Its like a roller coaster, it goes up sometimes, if you see a small part of the track, but overall scene shows that it is always going down. It will be good if you invite comments from experts in this field.

[Omnibus]

Yes, I've done that. And, also that's common sense. Recall that example I gave you with the reactive elements. If you take the absolute values you'll see energy dissipation in the reactive elements (we're talking a full sine cycle without offset, not somewhere in between the cycle as in your roller coaster example).

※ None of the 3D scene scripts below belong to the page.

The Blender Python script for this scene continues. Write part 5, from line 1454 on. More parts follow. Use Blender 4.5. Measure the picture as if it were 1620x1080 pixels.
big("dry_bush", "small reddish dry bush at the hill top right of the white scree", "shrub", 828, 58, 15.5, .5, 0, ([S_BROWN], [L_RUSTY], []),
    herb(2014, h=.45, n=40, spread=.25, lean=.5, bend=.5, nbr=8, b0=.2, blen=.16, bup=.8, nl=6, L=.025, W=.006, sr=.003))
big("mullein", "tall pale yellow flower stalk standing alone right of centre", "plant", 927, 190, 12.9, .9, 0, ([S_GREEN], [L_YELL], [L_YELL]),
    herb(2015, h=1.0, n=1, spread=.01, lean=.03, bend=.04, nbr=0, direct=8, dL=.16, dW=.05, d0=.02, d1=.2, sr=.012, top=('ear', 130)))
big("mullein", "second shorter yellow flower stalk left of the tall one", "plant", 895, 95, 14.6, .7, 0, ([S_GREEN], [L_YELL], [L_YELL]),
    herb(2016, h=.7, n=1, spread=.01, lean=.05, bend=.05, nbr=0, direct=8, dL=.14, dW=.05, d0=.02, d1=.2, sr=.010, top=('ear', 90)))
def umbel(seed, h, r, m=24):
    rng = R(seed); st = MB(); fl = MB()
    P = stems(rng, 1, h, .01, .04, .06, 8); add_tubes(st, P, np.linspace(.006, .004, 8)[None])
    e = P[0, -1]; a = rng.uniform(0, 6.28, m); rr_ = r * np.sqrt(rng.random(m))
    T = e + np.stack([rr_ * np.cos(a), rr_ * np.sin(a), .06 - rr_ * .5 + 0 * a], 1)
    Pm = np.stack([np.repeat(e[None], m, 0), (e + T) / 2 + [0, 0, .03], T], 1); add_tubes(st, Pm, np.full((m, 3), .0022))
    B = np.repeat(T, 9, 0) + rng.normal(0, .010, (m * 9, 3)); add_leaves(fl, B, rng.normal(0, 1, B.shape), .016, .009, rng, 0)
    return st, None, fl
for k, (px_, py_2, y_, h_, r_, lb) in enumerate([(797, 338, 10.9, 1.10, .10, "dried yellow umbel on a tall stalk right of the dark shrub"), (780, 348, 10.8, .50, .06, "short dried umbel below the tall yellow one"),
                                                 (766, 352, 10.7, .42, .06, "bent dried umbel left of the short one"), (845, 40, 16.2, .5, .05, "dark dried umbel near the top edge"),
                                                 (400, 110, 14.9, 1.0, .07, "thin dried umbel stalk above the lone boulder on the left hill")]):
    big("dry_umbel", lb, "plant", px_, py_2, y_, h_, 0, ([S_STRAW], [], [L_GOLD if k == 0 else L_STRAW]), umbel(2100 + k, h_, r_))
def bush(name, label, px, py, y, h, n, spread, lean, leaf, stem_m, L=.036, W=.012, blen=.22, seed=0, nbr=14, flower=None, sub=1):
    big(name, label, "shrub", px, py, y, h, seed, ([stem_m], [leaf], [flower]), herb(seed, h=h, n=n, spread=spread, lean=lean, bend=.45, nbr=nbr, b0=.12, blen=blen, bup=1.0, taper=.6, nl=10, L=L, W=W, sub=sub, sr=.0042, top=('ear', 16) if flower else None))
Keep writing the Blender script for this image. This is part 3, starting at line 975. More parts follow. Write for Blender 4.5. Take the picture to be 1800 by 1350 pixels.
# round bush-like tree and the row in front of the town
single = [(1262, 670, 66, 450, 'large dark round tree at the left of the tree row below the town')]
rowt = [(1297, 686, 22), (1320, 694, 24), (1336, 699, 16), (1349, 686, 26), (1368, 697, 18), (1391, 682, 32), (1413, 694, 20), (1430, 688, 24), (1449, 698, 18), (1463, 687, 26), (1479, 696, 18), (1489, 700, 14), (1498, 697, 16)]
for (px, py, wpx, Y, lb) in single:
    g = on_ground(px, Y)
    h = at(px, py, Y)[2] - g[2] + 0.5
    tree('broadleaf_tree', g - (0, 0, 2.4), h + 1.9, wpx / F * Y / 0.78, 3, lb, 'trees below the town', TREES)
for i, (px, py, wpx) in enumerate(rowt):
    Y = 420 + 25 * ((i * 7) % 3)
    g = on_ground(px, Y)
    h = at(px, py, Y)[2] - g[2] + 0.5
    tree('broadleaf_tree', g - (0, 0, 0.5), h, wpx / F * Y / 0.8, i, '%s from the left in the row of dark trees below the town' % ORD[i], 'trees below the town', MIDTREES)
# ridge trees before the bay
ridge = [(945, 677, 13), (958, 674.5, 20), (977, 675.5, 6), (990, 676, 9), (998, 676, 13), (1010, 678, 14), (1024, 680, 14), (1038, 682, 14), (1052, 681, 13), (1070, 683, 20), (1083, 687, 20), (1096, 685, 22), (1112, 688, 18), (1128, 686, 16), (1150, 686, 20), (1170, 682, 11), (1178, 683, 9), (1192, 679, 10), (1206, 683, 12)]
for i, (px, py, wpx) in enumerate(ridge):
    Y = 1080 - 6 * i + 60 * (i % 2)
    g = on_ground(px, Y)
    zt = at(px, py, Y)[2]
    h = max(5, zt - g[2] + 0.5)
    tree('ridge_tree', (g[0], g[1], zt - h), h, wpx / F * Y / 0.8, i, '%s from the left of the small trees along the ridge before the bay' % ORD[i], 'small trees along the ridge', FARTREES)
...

You know very well that that's not the case -- dissipation occurs only in the active element.

[Omega_0]

There is no doubt about that, a reactive element will never consume any energy, offset or no offset.

It however consumes reactive power, which is V*I, which is needed to "drive" it. So its ok to consider its sign here. The reactive energy drives the element and comes back. Net reactive energy consumed is zero.

The "real" power equivalent of V*I is the equivalent thermodynamic heat generated per second by this voltage and current in a resistance of value V/I. The sign here is meaningless, as heat is a scaler thing.

So when comparing the power in load resistor and "real" power of the source, engineers discard the sign. What you are doing here is comparing reactive power with real power. IMO, this may not be correct, but I lack the expertise to confirm this, so I told you to consult a more knowledgeable person.

I will be very interested in knowing your question and the answer.